Exercise objective: Locate each line with the string "Blender" in the listing below and copy it.

"""

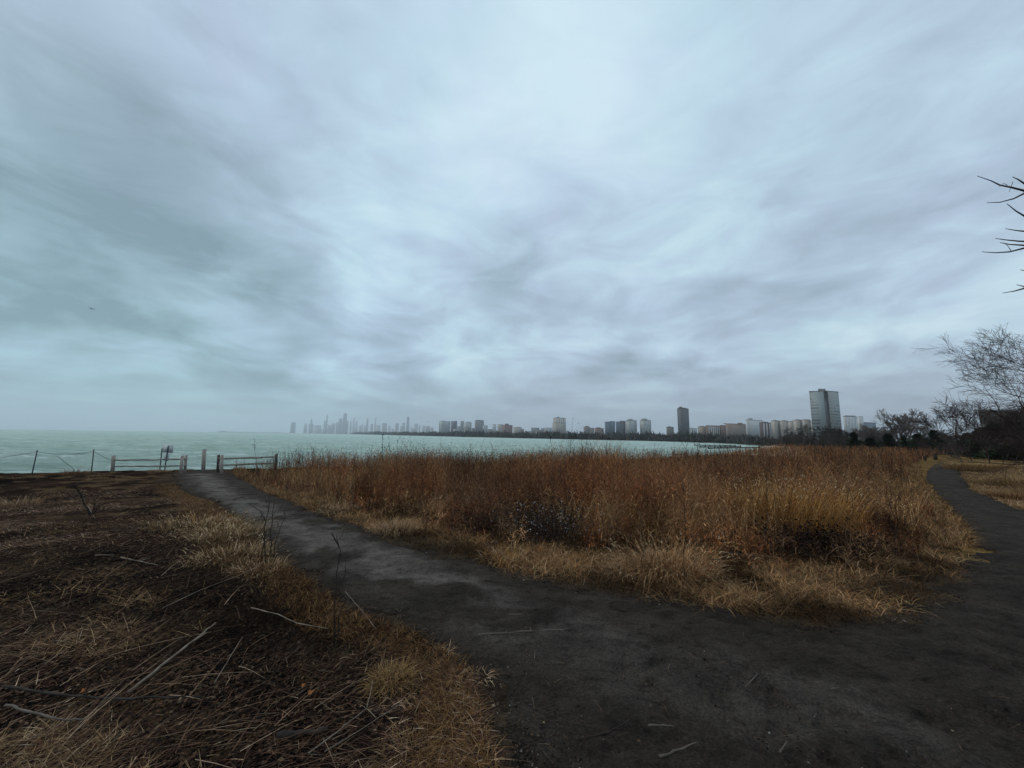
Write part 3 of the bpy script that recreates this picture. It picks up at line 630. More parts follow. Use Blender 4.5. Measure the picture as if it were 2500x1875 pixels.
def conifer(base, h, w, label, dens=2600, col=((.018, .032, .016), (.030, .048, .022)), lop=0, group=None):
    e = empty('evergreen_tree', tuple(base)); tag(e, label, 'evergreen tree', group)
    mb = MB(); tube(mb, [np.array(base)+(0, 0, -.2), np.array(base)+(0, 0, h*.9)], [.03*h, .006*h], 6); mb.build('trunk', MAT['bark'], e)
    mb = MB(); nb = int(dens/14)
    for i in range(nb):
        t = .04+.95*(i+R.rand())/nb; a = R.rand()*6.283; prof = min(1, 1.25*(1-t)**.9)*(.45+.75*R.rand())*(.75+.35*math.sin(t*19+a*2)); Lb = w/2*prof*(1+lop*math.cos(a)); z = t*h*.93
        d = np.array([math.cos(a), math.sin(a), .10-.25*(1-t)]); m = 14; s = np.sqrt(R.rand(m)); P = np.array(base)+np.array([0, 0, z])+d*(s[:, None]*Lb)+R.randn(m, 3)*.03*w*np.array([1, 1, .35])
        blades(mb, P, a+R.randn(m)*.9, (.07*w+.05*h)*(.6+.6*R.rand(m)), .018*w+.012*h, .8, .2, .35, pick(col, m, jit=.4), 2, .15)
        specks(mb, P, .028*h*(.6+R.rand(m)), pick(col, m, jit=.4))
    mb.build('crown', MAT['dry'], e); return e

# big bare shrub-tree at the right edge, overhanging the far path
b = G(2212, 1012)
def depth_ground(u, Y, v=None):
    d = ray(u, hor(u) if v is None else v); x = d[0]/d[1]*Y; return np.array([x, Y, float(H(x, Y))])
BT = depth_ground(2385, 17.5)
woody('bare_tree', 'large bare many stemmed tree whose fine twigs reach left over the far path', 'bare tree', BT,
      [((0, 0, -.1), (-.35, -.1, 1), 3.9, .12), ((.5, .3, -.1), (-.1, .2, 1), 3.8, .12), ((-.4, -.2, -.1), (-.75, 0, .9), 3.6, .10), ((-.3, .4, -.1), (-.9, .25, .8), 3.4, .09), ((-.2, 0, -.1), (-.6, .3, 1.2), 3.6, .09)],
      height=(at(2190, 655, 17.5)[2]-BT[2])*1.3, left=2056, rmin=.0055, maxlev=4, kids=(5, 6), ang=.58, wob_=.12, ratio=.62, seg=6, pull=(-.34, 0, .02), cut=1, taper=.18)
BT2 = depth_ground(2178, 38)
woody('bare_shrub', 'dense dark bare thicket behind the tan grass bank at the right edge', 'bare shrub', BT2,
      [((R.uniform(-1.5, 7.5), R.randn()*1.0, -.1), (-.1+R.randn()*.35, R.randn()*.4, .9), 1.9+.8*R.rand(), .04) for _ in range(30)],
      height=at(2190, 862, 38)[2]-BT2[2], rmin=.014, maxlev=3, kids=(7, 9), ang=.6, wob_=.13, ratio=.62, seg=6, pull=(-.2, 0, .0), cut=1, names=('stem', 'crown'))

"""
"""

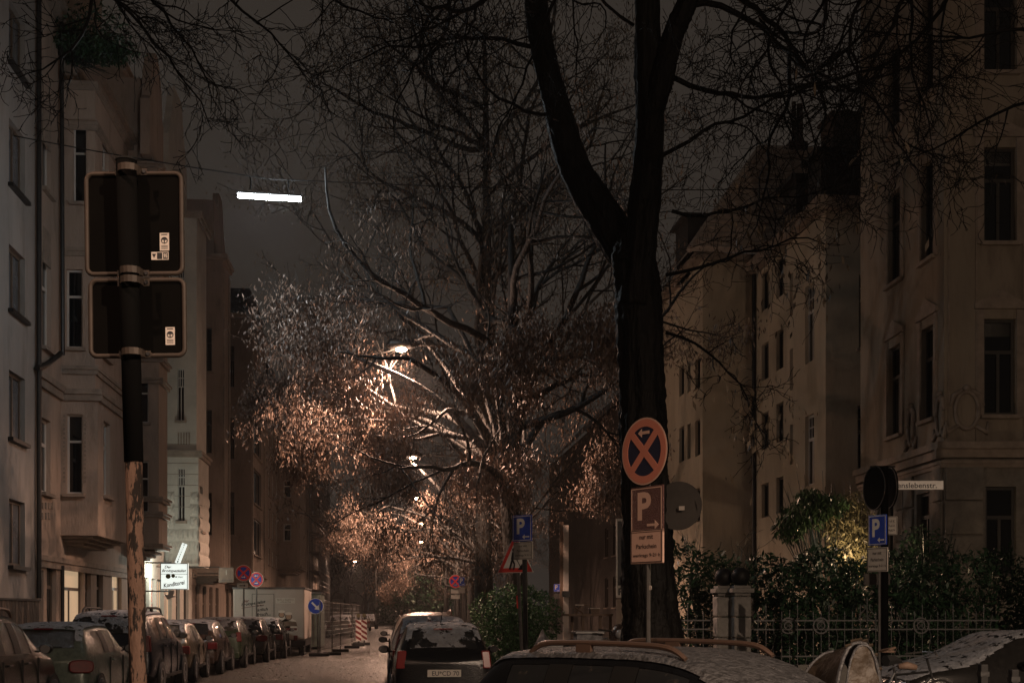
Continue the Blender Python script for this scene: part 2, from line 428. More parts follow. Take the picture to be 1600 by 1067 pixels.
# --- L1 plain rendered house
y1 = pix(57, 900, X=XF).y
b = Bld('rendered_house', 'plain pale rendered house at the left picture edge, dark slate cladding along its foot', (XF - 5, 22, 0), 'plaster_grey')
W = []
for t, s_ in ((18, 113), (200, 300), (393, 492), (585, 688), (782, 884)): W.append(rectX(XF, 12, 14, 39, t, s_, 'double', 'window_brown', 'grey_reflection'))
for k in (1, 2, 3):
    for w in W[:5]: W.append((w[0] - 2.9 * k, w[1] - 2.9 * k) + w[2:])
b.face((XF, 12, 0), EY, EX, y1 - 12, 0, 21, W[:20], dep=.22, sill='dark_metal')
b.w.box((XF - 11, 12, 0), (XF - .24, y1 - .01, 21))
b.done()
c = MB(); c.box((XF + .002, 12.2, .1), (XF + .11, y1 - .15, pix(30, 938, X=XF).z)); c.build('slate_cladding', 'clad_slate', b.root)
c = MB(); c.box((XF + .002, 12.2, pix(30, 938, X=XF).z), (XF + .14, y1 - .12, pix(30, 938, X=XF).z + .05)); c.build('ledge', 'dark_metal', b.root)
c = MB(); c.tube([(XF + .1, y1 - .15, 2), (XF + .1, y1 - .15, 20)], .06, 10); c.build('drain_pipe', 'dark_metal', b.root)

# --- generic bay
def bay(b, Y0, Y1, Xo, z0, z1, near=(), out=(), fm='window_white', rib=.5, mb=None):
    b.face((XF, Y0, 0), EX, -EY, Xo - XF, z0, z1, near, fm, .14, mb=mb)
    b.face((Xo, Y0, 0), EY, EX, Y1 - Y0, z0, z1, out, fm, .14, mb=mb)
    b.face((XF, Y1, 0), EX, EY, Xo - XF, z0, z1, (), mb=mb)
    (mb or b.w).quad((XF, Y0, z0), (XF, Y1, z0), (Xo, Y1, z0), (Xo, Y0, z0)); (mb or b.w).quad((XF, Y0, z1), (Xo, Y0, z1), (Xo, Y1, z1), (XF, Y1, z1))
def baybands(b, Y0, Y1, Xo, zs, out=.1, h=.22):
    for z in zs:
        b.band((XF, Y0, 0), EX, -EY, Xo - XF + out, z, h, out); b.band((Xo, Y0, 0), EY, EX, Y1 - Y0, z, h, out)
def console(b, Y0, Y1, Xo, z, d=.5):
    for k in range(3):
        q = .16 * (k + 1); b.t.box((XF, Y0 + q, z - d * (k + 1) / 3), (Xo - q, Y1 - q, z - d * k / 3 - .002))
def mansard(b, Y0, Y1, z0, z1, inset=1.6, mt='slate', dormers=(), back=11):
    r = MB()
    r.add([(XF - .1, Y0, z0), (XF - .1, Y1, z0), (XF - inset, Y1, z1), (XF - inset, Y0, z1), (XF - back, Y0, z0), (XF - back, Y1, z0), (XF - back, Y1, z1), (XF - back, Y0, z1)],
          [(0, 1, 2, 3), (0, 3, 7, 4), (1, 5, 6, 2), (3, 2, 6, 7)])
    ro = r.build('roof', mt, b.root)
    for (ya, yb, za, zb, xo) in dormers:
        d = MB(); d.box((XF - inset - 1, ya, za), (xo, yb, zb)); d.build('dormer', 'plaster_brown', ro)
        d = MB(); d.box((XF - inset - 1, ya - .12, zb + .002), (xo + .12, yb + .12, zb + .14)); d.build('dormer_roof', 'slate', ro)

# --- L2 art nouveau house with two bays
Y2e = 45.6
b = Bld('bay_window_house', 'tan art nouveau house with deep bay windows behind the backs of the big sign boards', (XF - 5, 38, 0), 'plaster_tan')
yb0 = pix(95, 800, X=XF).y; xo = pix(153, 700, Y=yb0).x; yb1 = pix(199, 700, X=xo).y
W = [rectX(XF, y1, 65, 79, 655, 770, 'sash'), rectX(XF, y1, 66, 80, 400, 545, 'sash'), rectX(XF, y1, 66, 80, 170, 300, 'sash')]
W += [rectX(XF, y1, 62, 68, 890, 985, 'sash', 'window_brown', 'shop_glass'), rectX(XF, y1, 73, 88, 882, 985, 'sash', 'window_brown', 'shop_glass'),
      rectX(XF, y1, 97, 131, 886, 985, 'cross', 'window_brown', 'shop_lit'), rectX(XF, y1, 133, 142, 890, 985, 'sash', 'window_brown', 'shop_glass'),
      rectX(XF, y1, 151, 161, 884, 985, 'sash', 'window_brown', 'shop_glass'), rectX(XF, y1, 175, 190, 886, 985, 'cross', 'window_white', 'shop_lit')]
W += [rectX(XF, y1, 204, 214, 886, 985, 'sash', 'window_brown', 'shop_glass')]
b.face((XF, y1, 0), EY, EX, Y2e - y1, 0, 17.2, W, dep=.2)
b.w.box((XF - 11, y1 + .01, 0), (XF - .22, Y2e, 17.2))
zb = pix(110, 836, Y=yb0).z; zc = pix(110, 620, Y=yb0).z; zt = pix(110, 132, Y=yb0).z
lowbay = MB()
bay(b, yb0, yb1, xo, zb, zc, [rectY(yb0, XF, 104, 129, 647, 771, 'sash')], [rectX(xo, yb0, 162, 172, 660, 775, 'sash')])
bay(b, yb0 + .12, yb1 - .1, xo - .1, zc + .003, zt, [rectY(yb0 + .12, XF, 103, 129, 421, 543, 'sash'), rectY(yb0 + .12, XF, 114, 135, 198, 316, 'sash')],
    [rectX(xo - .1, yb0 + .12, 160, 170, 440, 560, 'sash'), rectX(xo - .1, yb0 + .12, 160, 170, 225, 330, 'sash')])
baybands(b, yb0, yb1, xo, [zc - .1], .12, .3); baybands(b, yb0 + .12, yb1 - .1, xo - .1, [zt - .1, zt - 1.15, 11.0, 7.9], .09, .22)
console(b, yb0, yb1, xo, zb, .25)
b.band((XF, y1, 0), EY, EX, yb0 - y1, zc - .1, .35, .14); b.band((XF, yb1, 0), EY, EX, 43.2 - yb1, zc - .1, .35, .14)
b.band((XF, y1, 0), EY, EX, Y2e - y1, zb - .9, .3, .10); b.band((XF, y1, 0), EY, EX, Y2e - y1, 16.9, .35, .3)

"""

Exercise answer:
Write part 3 of the bpy script that recreates this picture. It picks up at line 630. More parts follow. Use Blender 4.5. Measure the picture as if it were 2500x1875 pixels.
Continue the Blender Python script for this scene: part 2, from line 428. More parts follow. Take the picture to be 1600 by 1067 pixels.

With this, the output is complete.